— Start of Data to use —

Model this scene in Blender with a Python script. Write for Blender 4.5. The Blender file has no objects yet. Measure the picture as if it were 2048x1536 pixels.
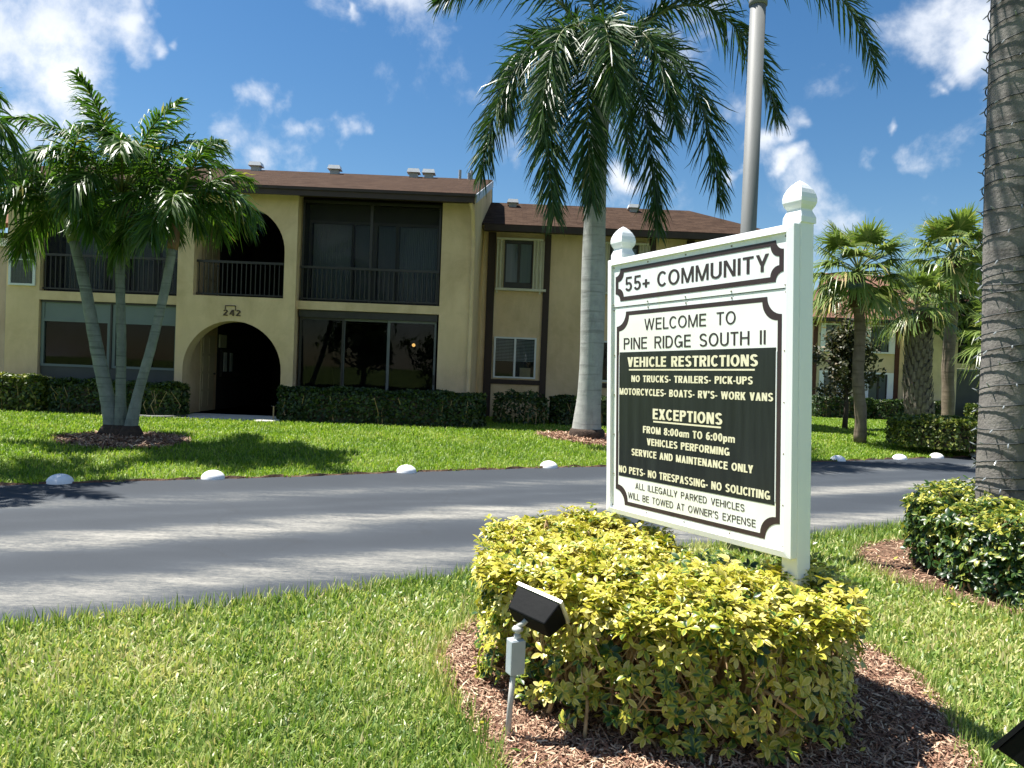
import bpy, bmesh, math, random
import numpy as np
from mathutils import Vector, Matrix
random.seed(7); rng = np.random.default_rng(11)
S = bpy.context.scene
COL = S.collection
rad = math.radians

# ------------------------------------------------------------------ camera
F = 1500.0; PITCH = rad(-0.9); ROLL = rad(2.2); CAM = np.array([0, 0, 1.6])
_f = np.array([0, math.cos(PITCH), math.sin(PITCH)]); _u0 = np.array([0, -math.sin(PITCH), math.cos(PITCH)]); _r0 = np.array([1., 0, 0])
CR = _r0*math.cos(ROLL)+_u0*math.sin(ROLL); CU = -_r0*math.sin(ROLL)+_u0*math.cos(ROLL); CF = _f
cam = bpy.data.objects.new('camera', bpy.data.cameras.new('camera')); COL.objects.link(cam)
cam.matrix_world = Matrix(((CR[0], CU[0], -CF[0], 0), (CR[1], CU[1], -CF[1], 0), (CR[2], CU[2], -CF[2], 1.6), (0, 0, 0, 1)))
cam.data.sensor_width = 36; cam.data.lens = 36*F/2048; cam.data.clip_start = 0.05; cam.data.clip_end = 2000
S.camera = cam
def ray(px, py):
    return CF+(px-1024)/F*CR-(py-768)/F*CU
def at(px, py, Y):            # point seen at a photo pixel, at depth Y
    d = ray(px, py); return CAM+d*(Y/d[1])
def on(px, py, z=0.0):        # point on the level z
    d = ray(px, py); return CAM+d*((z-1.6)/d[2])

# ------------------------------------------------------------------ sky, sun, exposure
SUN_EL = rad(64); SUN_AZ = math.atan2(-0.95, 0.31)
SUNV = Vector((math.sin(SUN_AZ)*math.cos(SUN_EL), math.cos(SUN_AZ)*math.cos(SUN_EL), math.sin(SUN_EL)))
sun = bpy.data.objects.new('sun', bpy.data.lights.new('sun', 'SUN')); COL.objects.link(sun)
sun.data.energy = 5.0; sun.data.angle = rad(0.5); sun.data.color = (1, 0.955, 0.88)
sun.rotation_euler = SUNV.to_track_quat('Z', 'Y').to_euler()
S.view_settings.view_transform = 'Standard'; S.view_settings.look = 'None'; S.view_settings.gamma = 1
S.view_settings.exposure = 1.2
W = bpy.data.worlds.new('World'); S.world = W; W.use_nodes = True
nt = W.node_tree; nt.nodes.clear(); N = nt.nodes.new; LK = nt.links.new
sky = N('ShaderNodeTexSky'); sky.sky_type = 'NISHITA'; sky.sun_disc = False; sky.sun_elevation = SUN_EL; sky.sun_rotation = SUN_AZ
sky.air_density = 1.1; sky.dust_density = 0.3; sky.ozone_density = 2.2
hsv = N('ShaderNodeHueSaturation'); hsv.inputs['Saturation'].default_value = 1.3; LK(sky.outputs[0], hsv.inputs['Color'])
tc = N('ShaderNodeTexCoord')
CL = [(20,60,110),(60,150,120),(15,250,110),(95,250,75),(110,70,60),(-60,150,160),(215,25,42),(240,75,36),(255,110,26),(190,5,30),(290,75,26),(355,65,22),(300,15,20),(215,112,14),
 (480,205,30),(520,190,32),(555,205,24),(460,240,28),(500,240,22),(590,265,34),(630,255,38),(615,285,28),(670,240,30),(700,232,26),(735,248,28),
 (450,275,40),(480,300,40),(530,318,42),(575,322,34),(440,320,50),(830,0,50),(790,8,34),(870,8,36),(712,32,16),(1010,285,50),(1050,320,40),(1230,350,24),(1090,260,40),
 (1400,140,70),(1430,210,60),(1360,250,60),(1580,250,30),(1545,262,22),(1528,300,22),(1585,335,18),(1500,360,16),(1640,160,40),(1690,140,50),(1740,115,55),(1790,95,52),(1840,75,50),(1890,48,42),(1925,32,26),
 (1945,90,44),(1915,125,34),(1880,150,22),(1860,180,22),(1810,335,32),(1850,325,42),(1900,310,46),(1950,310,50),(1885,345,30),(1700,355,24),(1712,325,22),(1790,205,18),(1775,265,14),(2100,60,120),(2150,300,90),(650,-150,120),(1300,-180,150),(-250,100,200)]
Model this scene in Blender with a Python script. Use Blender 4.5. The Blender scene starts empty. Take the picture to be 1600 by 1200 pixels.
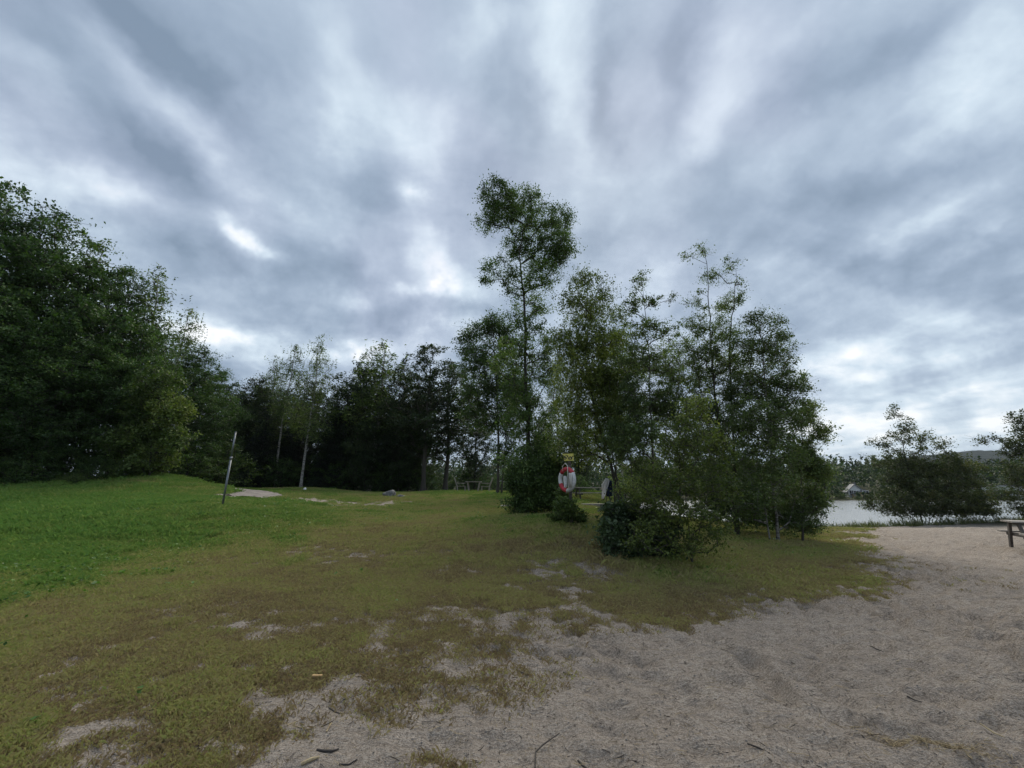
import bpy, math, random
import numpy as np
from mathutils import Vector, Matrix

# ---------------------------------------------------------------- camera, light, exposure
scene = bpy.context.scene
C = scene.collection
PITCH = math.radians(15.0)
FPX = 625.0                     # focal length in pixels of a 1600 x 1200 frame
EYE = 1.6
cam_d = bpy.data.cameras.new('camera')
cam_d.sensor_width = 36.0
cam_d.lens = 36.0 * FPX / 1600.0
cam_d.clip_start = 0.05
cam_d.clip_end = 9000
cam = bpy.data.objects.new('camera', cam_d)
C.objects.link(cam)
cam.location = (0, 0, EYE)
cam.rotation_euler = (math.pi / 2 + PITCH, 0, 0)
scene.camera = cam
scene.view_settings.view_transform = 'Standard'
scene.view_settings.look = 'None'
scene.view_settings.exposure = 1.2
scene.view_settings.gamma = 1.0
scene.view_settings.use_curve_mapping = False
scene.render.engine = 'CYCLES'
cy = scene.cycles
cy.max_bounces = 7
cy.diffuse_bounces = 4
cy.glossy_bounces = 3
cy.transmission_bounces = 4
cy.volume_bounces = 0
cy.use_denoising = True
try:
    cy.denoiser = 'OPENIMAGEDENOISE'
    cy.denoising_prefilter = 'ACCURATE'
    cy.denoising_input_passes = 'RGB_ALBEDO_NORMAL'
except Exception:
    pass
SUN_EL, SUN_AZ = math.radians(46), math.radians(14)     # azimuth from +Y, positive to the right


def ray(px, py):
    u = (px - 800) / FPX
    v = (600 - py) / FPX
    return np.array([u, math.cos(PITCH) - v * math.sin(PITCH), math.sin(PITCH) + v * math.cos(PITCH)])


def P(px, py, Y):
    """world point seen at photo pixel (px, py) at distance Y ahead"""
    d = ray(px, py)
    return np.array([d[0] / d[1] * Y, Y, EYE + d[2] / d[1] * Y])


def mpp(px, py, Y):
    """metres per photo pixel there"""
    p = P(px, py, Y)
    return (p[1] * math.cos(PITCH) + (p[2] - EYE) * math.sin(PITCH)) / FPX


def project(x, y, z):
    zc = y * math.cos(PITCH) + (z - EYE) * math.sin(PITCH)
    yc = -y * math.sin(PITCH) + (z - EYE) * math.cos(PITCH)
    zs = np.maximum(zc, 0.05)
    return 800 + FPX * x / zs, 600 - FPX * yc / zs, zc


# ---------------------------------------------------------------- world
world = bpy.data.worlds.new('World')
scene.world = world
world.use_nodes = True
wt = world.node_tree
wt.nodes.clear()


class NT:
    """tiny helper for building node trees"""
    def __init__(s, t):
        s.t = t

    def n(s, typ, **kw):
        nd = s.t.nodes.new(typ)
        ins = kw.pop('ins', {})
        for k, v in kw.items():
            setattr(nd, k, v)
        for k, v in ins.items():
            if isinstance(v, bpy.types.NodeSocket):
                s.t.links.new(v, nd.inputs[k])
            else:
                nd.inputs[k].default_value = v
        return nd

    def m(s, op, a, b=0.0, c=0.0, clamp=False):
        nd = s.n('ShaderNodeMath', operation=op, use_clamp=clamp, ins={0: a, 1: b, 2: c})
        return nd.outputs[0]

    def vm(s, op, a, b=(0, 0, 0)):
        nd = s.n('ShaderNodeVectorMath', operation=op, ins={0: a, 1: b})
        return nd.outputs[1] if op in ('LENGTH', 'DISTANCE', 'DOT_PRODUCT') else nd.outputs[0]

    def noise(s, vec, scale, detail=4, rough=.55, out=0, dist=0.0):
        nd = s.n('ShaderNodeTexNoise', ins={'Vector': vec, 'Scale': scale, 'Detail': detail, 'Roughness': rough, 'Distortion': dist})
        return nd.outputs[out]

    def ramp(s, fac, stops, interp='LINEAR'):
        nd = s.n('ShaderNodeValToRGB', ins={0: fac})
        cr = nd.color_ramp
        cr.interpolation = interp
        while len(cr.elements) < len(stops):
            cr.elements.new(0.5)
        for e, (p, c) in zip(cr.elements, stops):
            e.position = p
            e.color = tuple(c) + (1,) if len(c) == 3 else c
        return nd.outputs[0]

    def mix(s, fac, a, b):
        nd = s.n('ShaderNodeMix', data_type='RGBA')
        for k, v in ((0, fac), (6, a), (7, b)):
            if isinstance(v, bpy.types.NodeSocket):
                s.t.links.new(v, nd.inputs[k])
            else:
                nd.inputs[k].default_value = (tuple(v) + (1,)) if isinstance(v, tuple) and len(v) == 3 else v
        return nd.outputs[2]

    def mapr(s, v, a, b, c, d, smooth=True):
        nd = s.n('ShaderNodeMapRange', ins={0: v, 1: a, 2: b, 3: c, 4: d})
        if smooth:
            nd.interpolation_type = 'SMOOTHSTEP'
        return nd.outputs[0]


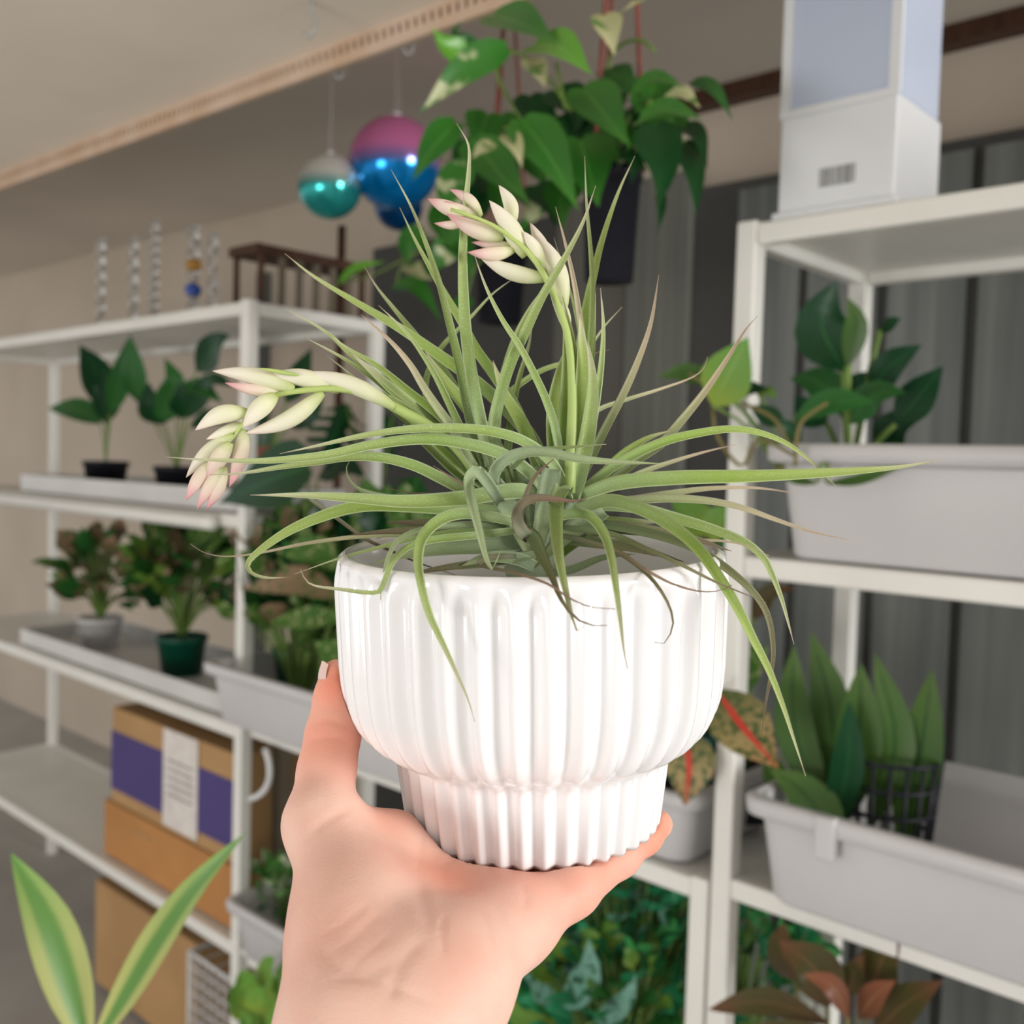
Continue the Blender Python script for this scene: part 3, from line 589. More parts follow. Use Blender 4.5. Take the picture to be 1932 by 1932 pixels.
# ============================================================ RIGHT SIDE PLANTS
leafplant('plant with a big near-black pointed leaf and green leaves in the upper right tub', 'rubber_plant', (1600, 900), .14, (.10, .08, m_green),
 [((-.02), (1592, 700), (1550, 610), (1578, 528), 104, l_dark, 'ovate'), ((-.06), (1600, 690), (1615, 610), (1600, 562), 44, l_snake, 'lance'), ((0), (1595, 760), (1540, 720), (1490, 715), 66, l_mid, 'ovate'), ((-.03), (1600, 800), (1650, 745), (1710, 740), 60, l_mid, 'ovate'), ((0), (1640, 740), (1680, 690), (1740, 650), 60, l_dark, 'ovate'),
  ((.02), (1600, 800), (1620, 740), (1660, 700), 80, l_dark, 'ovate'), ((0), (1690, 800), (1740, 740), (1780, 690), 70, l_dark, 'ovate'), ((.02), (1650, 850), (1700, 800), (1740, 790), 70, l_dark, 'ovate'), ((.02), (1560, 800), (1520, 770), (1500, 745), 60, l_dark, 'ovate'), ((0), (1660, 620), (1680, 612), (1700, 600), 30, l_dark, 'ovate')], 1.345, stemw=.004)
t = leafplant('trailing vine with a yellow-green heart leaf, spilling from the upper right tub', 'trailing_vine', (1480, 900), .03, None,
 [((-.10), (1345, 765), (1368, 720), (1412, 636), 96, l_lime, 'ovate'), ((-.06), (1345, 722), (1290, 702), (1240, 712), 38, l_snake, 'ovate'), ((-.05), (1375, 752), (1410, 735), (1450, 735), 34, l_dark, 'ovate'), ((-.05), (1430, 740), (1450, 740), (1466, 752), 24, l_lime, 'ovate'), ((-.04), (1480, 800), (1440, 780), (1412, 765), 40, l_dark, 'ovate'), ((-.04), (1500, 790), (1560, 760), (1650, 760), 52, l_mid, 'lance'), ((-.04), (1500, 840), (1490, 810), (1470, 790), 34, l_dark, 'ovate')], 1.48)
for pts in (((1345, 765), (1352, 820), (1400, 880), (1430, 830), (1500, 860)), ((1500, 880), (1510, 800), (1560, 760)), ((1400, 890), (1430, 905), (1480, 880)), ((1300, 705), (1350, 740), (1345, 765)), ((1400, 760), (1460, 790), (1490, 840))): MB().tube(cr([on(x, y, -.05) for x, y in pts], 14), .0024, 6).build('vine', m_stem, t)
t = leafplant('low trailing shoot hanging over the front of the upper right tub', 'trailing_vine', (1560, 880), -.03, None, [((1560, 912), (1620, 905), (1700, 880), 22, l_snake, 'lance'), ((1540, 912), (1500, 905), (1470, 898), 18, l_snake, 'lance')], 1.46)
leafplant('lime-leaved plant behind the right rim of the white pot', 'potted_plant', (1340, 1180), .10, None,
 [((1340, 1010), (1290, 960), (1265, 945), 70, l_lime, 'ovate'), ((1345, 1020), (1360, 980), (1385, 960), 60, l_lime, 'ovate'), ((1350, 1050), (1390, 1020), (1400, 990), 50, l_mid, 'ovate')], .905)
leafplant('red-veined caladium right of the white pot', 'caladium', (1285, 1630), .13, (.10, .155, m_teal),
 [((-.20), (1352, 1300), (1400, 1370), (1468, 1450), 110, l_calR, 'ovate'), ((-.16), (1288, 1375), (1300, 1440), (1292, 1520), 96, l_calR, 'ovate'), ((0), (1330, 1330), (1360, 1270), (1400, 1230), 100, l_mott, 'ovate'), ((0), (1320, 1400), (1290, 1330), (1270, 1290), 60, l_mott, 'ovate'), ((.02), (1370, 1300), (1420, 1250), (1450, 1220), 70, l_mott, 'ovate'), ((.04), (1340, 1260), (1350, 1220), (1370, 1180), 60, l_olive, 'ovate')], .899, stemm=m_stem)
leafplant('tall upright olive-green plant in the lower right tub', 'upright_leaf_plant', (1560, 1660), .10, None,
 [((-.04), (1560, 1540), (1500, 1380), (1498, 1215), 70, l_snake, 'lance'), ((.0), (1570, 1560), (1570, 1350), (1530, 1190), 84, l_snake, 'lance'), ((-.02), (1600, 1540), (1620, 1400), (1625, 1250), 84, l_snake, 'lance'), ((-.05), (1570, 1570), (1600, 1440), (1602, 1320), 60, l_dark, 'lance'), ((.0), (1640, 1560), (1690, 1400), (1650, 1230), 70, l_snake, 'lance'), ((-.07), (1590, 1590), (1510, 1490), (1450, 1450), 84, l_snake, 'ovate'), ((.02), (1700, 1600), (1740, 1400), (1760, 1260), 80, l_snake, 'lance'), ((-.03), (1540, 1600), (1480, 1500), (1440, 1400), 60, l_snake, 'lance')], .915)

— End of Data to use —

**Given instruction**. Copy out, exactly, every line from the one that contains "Model this scene in Blender with a Python script. Use" through the one that contains "return 800 +". Pictures stay out of the copy.

**Reply to the exercise**.
Model this scene in Blender with a Python script. Use Blender 4.5. The Blender scene starts empty. Take the picture to be 1600 by 1200 pixels.
import bpy, math, random
import numpy as np
from mathutils import Vector, Matrix

# ---------------------------------------------------------------- camera, light, exposure
scene = bpy.context.scene
C = scene.collection
PITCH = math.radians(15.0)
FPX = 625.0                     # focal length in pixels of a 1600 x 1200 frame
EYE = 1.6
cam_d = bpy.data.cameras.new('camera')
cam_d.sensor_width = 36.0
cam_d.lens = 36.0 * FPX / 1600.0
cam_d.clip_start = 0.05
cam_d.clip_end = 9000
cam = bpy.data.objects.new('camera', cam_d)
C.objects.link(cam)
cam.location = (0, 0, EYE)
cam.rotation_euler = (math.pi / 2 + PITCH, 0, 0)
scene.camera = cam
scene.view_settings.view_transform = 'Standard'
scene.view_settings.look = 'None'
scene.view_settings.exposure = 1.2
scene.view_settings.gamma = 1.0
scene.view_settings.use_curve_mapping = False
scene.render.engine = 'CYCLES'
cy = scene.cycles
cy.max_bounces = 7
cy.diffuse_bounces = 4
cy.glossy_bounces = 3
cy.transmission_bounces = 4
cy.volume_bounces = 0
cy.use_denoising = True
try:
    cy.denoiser = 'OPENIMAGEDENOISE'
    cy.denoising_prefilter = 'ACCURATE'
    cy.denoising_input_passes = 'RGB_ALBEDO_NORMAL'
except Exception:
    pass
SUN_EL, SUN_AZ = math.radians(46), math.radians(14)     # azimuth from +Y, positive to the right


def ray(px, py):
    u = (px - 800) / FPX
    v = (600 - py) / FPX
    return np.array([u, math.cos(PITCH) - v * math.sin(PITCH), math.sin(PITCH) + v * math.cos(PITCH)])


def P(px, py, Y):
    """world point seen at photo pixel (px, py) at distance Y ahead"""
    d = ray(px, py)
    return np.array([d[0] / d[1] * Y, Y, EYE + d[2] / d[1] * Y])


def mpp(px, py, Y):
    """metres per photo pixel there"""
    p = P(px, py, Y)
    return (p[1] * math.cos(PITCH) + (p[2] - EYE) * math.sin(PITCH)) / FPX


def project(x, y, z):
    zc = y * math.cos(PITCH) + (z - EYE) * math.sin(PITCH)
    yc = -y * math.sin(PITCH) + (z - EYE) * math.cos(PITCH)
    zs = np.maximum(zc, 0.05)
    return 800 + FPX * x / zs, 600 - FPX * yc / zs, zc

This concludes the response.